For a summer class, I've been making my way through Henze and Werline, eds., Early Judaism and Its Modern Interpreters, 2d ed. (SBL, 2020), and I've just finished the essay by Robert Kugler on the testamentary literature. He discusses extensively only three testaments: Twelve Patriarchs, Moses, and Job.
It was the Testament of Job—probably written in Egypt in the first century—that formed the internet hole that I've just crawled out of, or not so much the Testament itself as its textual base.
The Testament of Job is attested in Greek, Slavonic, and Coptic. It was perhaps originally written in Greek. There are four Greek manuscripts, or really three independent manuscripts, as one of the four is judged to be a copy of another of our manuscripts. One of the manuscripts (S) may be lost.
- P = Paris, Bibliothèque Nationale, fonds grec 2658, XI century. The text of the Testament of Job on fol. 72r–97r. The manuscript is here; and the text of our work begins on the right hand side.

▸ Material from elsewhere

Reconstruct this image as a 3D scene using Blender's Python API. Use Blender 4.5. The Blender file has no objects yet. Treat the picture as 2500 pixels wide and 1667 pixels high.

- P-2 = Paris, BN 938, a copy of P, XVI century, fol. 172v–192 (here, begins top left, but the images go backwards)
- S = Messina, Sicily, San Salvatore 29, 1307/8 AD. This manuscript is perhaps now lost (see DiTomasso 2012: 314 n. 6). Original publication by Mancini (1911, here, pp. 479–502). This manuscript is described by Mancini in his 1907 work Codices Graeci monasterii Messanensis S. Salvatoris (here, pp. 54–67).
- V = Rome, Vatican, Greek 1238, 1195 AD (see here, or here, or, better yet, here, starting at image 100).
It seems that there are two main editions of the Greek text, both produced within a decade of each other, using different manuscripts as a textual base, and edited by two well-known scholars in biblical studies.
- Sebastian Brock, 1967, used ms P as his base. here
- Robert Kraft, 1974, used mss S-V as his base. I can't find the edition online, but here is some information at google.
As for the Slavonic texts, sometimes it is said that there are three manuscripts, but Maria Haralambakis (2012) surveys nine Slavonic manuscripts. (See preview here.)
The earliest manuscript of the Testament of Job in any language is a fifth-century Coptic fragment in Cologne. Basic information here; an edition was published in 2009; a new fragment published in 2014; and a translation appears in MOTB 1.